> _WRITTEN REQUEST_
Reproduce the listing below exactly, beginning with its first line and ending with the line that holds "from mathutils import Vector, Matrix, Euler"; pictures are not part of the copy.

==========

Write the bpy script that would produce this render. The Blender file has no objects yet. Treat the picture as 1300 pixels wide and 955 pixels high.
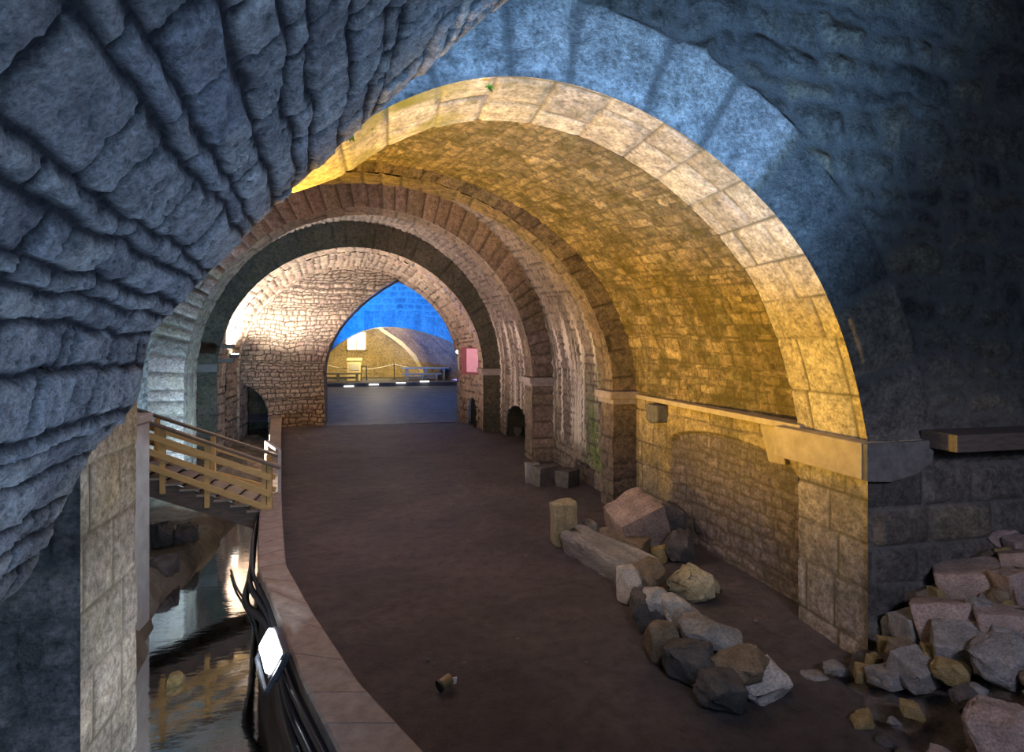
import bpy, bmesh, math, random
import numpy as np
from mathutils import Vector, Matrix, Euler

scene = bpy.context.scene
col = scene.collection
PI = math.pi
# ------------------------------------------------------------------ camera
A = math.radians(12.2); F = 720.0; CZ = 2.8; HOR = 442.0
SA, CA = math.sin(A), math.cos(A)
cam_d = bpy.data.cameras.new('camera'); cam = bpy.data.objects.new('camera', cam_d); col.objects.link(cam)
cam_d.sensor_fit = 'HORIZONTAL'; cam_d.sensor_width = 36.0; cam_d.lens = F / 1300 * 36; cam_d.shift_y = -35.5 / 1300
cam_d.clip_start = 0.05; cam_d.clip_end = 200
cam.location = (0, 0, CZ); cam.rotation_euler = (PI / 2, 0, -A)
scene.camera = cam

def ray(u, v):
    xc = (u - 650) / F
    return np.array([SA + xc * CA, CA - xc * SA, (HOR - v) / F])
def on_y(u, v, Y):
    d = ray(u, v); k = Y / d[1]
    return np.array([d[0] * k, Y, CZ + d[2] * k])
def on_z(u, v, z):
    d = ray(u, v); k = (z - CZ) / d[2]
    return np.array([d[0] * k, d[1] * k, z])
def at_depth(u, v, k):
    d = ray(u, v); return np.array([d[0] * k, d[1] * k, CZ + d[2] * k])

# ------------------------------------------------------------------ noise
def hsh(ix, iy, seed):
    n = (ix.astype(np.int64) * 374761393 + iy.astype(np.int64) * 668265263 + seed * 974711) & 0x7fffffff
    n = ((n ^ (n >> 13)) * 1274126177) & 0x7fffffff
    n = ((n ^ (n >> 15)) * 1103515245 + 12345) & 0x7fffffff
    return ((n ^ (n >> 16)) & 0xffff) / 65535.0
def vn(x, y, seed=0):
    ix = np.floor(x); iy = np.floor(y); fx = x - ix; fy = y - iy
    fx = fx * fx * (3 - 2 * fx); fy = fy * fy * (3 - 2 * fy)
    a = hsh(ix, iy, seed); b = hsh(ix + 1, iy, seed); c = hsh(ix, iy + 1, seed); d = hsh(ix + 1, iy + 1, seed)
    return (a * (1 - fx) + b * fx) * (1 - fy) + (c * (1 - fx) + d * fx) * fy
def fbm(x, y, seed=0, o=4):
    r = 0; a = 0.5
    for k in range(o):
        r = r + a * vn(x, y, seed + k * 17); x = x * 2.03 + 5.1; y = y * 2.03 + 3.7; a *= 0.5
    return r / (1 - 0.5 ** o)
def sstep(a, b, x):
    t = np.clip((x - a) / (b - a), 0, 1); return t * t * (3 - 2 * t)

def masonry(S, T, ch, bw, seed, jw=0.02, warp=0.04, jit=0.5, chj=0.35, rough=0.35, wf=1.4, rw=2.6, tk=.9):
    """courses of height ch along T, stones of length bw along S; height, joint mask, stone random"""
    s = S + warp * 2 * (fbm(S * wf, T * wf, seed + 1, 3) - .5) + warp * .6 * (vn(S * 9, T * 9, seed + 2) - .5)
    t = T + warp * 2 * (fbm(S * wf + 31, T * wf + 7, seed + 3, 3) - .5) + warp * .6 * (vn(S * 9, T * 9 + 50, seed + 4) - .5)
    rs = np.random.RandomState(seed)
    lo, hi = t.min() - ch, t.max() + ch * 2
    hs = ch * (1 + chj * 2 * (rs.rand(int((hi - lo) / ch * 1.6) + 4) - .5))
    b = lo + np.concatenate([[0], np.cumsum(hs)])
    row = np.searchsorted(b, t) - 1; row = np.clip(row, 0, len(b) - 2)
    dt = np.minimum(t - b[row], b[row + 1] - t)
    r = row.astype(float)
    w = bw * (0.75 + 0.5 * hsh(r, r * 0, seed + 9))
    q = s / w + hsh(r, r * 0 + 3, seed + 5) * 7
    k = np.floor(q)
    def bnd(kk): return kk + jit * (hsh(r, kk, seed + 11) - .5)
    k = np.where(q < bnd(k), k - 1, k); k = np.where(q >= bnd(k + 1), k + 1, k)
    b0, b1 = bnd(k), bnd(k + 1)
    dsd = np.minimum(q - b0, b1 - q) * w
    d = np.minimum(dsd, dt)
    rnd = hsh(r, k, seed + 21)
    jm = sstep(0.15 * jw, jw, d)
    rounding = sstep(0, jw * rw, d)
    tx = hsh(r, k, seed + 23) - .5; ty = hsh(r, k, seed + 25) - .5
    fs = np.clip((q - (b0 + b1) / 2) * w, -.3, .3) * (1.0 if bw < 5 else 0.0); ft = t - (b[row] + b[row + 1]) / 2
    h = rounding * (0.55 + 0.45 * rnd + (tx * fs + ty * ft) / max(ch, .1) * tk) + rough * (fbm(S * 14, T * 14, seed + 30, 4) - .5) * (0.3 + .7 * rounding)
    return h, jm, rnd

# ------------------------------------------------------------------ materials
def lin(r, g, b): return (r, g, b, 1)
class NT:
    def __init__(s, name):
        s.m = bpy.data.materials.new(name); s.m.use_nodes = True
        s.t = s.m.node_tree; s.n = s.t.nodes; s.l = s.t.links
        s.n.clear(); s.out = s.n.new('ShaderNodeOutputMaterial')
    def node(s, t, **kw):
        n = s.n.new('ShaderNode' + t)
        for k, v in kw.items(): setattr(n, k, v)
        return n
    def link(s, a, b): s.l.new(a, b)
    def mix(s, fac, a, b, bt='MIX'):
        n = s.node('MixRGB', blend_type=bt)
        for i, x in ((0, fac), (1, a), (2, b)):
            if isinstance(x, (int, float)): n.inputs[i].default_value = x if i == 0 else (x, x, x, 1)
            elif isinstance(x, tuple): n.inputs[i].default_value = x
            else: s.link(x, n.inputs[i])
        return n.outputs[0]
    def math(s, op, a, b=0.0, clamp=False):
        n = s.node('Math', operation=op, use_clamp=clamp)
        for i, x in ((0, a), (1, b)):
            if isinstance(x, (int, float)): n.inputs[i].default_value = x
            else: s.link(x, n.inputs[i])
        return n.outputs[0]
    def ramp(s, fac, stops):
        n = s.node('ValToRGB'); cr = n.color_ramp
        while len(cr.elements) < len(stops): cr.elements.new(0.5)
        for e, (p, c) in zip(cr.elements, stops): e.position = p; e.color = c if len(c) == 4 else (*c, 1)
        s.link(fac, n.inputs[0]); return n.outputs[0]
    def noise(s, vec, scale, detail=5, rough=.6, scl=None):
        if scl:
            mp = s.node('Mapping'); mp.inputs['Scale'].default_value = scl; s.link(vec, mp.inputs[0]); vec = mp.outputs[0]
        n = s.node('TexNoise'); n.inputs['Scale'].default_value = scale; n.inputs['Detail'].default_value = detail
        n.inputs['Roughness'].default_value = rough; s.link(vec, n.inputs['Vector']); return n.outputs[0]
    def pos(s): return s.node('NewGeometry').outputs['Position']
    def principled(s, **kw):
        p = s.node('BsdfPrincipled')
        for k, v in kw.items():
            i = p.inputs[k.replace('_', ' ')]
            if hasattr(v, 'is_linked'): s.link(v, i)
            else: i.default_value = v
        s.link(p.outputs[0], s.out.inputs[0]); return p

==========

> _RESULT OF THIS TASK_
Write the bpy script that would produce this render. The Blender file has no objects yet. Treat the picture as 1300 pixels wide and 955 pixels high.
import bpy, bmesh, math, random
import numpy as np
from mathutils import Vector, Matrix, Euler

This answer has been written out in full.